In 2004, driving home from a golf club dinner over the legal alcohol limit, Yorath struck a young girl in his car.
‘After Daniel, I can't believe that I almost killed somebody else's child,’ Yorath wrote in the Guardian a year later.
‘Spending the night in a police cell was a humiliating experience and the thought of going to prison horrified me.
‘When I read my probation report I was mortified.
‘In effect, it said: “I recommend that Mr Yorath does not receive a custodial sentence because in his current state of mind he may commit suicide.”
‘Not for one minute do I think I would have, but you never know, do you?
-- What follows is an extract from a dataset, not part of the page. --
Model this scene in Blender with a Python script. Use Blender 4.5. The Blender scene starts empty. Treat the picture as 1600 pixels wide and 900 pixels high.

‘A friend of mine, Alan Davies, a player I signed three times, committed suicide. I didn't see that coming, so who knows what would have happened to me if I'd gone to prison?
‘I was lucky that I ended up serving my community service on a farm, helping disabled children ride horses. The experience opened my eyes.
‘I was humbled by my time there. Life goes on.’
For Yorath, life did move on even if it was never remotely the same. He remains revered at all the clubs for whom he played. In particular Wales legends such as Ian Rush, Neville Southall and Kevin Ratcliffe will mourn a leader, a mentor and a man who came within one penalty kick of leading them to the greatest summer of their lives.
Typically, Yorath never blamed Bodin for that shot driven against the crossbar at Cardiff Arms Park against Romania. He had never been one for shifting responsibility. It was his team and therefore his failure. The Football Association of Wales clearly thought so as his contract as manager was not renewed.
That decision angered the same Welsh public that will lament the loss of one of their genuine heroes today. Yorath was a wonderful footballer bent over not by his sport but by life and there is no shame in that.
The title of his 2005 autobiography was ‘Hard Man, Hard Knocks’. On reflection, maybe only half of that was true.